**What is needed:** Reproduce the material that follows, please, but only from its first line to the line containing "F = 1680.0; CAMZ = 0.52; HOR = 345.0", inclusive.

**Supplied data:**
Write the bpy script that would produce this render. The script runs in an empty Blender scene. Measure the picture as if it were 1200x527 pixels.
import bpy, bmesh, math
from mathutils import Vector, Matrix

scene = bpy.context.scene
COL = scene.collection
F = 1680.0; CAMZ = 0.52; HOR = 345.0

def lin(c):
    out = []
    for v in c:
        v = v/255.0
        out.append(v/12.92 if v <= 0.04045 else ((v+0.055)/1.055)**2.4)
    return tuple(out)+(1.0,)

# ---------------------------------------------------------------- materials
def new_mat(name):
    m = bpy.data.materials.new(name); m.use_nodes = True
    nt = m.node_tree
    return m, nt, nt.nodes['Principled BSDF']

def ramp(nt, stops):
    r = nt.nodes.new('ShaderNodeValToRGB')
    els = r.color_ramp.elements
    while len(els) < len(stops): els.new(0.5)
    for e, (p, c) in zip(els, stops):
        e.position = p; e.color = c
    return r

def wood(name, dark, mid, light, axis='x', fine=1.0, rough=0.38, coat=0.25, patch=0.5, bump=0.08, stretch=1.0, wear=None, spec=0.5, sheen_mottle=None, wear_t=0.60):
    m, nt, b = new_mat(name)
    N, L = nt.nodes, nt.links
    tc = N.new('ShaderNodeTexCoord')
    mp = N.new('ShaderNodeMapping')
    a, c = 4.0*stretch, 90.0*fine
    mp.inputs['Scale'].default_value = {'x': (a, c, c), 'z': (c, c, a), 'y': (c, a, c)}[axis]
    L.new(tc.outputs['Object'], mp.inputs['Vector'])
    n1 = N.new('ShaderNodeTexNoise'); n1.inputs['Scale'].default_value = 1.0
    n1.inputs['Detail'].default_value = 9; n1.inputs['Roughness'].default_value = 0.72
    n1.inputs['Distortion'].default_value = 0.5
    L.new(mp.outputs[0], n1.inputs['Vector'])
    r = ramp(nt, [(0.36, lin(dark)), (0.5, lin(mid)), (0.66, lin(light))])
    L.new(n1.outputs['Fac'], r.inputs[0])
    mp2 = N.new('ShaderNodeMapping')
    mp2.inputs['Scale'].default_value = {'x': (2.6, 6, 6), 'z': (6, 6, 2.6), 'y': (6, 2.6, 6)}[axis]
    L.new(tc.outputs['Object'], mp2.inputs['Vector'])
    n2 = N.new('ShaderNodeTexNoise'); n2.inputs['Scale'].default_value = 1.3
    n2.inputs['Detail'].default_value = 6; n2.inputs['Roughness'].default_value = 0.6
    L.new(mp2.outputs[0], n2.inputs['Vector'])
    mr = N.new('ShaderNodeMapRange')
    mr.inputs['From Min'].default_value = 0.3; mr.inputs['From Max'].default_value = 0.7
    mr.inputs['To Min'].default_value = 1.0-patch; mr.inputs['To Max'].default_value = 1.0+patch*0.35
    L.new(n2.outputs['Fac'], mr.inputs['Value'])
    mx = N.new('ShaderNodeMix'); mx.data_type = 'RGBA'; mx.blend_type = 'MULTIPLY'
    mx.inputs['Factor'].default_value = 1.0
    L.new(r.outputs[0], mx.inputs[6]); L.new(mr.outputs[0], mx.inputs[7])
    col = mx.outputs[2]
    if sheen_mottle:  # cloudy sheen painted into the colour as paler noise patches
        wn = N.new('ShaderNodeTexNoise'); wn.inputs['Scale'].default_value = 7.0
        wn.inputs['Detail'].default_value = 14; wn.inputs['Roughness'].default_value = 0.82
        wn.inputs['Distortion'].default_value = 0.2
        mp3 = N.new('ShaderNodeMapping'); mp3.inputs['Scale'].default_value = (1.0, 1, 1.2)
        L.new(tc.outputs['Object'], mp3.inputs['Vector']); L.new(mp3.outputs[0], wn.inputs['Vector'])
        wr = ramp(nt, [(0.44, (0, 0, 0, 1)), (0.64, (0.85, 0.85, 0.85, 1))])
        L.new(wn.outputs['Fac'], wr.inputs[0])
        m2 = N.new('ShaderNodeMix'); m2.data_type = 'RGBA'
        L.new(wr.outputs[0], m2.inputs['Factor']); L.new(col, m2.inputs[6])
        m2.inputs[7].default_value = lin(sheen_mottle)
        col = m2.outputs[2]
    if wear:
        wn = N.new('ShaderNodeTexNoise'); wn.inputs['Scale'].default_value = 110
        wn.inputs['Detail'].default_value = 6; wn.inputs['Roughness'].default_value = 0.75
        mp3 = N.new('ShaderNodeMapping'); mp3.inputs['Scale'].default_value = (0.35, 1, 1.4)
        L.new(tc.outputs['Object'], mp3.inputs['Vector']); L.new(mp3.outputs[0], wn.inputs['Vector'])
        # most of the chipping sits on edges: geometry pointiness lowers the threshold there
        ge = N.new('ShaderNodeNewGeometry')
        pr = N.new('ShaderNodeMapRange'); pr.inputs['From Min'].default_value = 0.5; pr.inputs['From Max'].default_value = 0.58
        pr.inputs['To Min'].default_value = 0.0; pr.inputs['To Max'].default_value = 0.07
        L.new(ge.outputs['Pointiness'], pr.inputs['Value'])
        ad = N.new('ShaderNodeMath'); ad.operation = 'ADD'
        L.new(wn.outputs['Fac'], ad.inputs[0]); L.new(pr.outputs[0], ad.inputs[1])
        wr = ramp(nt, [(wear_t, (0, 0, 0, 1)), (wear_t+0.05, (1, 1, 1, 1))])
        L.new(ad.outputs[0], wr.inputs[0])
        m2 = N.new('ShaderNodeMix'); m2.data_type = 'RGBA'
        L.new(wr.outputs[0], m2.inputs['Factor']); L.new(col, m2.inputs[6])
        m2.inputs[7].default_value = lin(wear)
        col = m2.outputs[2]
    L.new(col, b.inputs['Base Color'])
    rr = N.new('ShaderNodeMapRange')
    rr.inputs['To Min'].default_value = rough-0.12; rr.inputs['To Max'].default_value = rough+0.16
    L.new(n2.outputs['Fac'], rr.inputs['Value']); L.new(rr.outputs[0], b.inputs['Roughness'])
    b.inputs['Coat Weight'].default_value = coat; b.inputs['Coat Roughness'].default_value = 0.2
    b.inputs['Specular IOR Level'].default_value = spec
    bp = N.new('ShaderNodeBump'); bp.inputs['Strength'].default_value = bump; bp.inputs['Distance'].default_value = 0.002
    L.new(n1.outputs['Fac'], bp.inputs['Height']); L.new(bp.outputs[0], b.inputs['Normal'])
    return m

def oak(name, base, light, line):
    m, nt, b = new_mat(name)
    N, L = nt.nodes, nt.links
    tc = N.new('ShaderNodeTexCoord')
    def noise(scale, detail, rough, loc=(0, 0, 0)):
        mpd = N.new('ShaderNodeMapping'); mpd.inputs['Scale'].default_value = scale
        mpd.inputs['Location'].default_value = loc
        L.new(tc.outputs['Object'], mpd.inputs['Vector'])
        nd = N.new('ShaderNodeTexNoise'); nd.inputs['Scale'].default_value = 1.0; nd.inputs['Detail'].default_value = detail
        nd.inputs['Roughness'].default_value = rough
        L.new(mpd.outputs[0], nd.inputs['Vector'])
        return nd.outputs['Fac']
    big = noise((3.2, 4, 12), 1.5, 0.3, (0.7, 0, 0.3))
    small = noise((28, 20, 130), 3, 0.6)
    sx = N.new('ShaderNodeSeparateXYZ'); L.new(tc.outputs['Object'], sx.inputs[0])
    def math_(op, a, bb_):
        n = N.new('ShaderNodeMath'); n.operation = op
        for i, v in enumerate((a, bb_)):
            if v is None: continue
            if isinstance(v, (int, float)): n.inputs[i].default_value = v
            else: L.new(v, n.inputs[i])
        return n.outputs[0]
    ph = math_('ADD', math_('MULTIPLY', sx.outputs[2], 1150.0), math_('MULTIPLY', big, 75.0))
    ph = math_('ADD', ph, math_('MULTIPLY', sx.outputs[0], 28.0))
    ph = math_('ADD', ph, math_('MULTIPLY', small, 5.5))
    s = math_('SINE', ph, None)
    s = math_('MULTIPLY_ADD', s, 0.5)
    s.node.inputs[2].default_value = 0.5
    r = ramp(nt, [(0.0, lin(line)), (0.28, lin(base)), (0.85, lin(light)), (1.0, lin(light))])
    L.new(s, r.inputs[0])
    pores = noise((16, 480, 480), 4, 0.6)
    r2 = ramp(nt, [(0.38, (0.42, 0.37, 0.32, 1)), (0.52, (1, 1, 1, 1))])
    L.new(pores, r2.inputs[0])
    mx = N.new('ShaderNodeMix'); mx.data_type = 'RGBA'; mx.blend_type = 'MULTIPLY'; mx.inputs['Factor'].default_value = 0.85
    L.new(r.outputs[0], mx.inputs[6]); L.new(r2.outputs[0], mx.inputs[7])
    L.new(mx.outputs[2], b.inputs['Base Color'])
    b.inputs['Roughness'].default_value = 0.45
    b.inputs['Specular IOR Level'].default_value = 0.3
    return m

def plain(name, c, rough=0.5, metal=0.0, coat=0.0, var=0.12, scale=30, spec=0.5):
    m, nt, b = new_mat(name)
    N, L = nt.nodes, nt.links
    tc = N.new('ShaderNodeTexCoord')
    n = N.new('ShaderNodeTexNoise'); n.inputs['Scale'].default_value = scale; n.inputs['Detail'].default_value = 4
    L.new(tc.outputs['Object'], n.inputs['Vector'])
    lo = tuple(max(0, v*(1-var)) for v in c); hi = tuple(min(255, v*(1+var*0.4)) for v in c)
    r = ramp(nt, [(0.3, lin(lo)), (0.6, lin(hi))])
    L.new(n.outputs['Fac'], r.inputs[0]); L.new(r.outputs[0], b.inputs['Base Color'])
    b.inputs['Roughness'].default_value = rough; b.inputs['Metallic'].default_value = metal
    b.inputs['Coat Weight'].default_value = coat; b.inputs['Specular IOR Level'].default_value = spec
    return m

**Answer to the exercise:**
Write the bpy script that would produce this render. The script runs in an empty Blender scene. Measure the picture as if it were 1200x527 pixels.
import bpy, bmesh, math
from mathutils import Vector, Matrix

scene = bpy.context.scene
COL = scene.collection
F = 1680.0; CAMZ = 0.52; HOR = 345.0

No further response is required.